Emily, Teddy and Essie
“To Two of my Characters” features characters that are also characters in Updike’s novel In the Beauty of the Lilies. Essie is the beautiful daughter of Teddy and Emily who will grow up to briefly become a major movie star.
John Updike
Although not mentioned himself by name, it is clear from the descriptions of the speaker’s eyebrows that this “To a Former Mistress, Now Dead” is intended to be taken as autobiographical, whether it actually is or not.
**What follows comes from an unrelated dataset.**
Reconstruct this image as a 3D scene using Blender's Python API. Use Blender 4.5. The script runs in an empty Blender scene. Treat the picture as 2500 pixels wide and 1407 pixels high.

The relationship with the now-dead mistress obviously took place many years before back when his eyebrows were reddish-brown without any gray and back when his complaints about his sexual potency was a compliment.
M. Anantanarayanan
In 1961 an attorney in Indian (and later Chief Justice of the Madras State) published a novel titled The Silver Pilgrimage which was fortunate enough to receive positive notice from the New York Times. Updike in turn took notice of the review and became captivated less by the novel itself than by the author’s name. “I Missed His Book, but I Read His Name” is a playful bit of verse that, unfortunately, too many people took as mean-spirited.
V.B. Wigglesworth
The title of the poem featuring this character suggests that he is to be compared to a certain familiar nursery rhyme character. “V.B. Nimble, V.B Quick” tells Wigglesworth’s story of his job working in some sort of scientific laboratory involving dipping spiders into alkaline, driving rats to self-destruction by ringing a bell and ordering jellyfish to spawn. It is a science fiction horror movie in verse but without a satisfying climax to make us all feel better. Instead, Wigglesworth just makes sure he has left the lab before one o’clock so that he can come back again tomorrow and pursue his abominations anew the next day when wakes up at noon.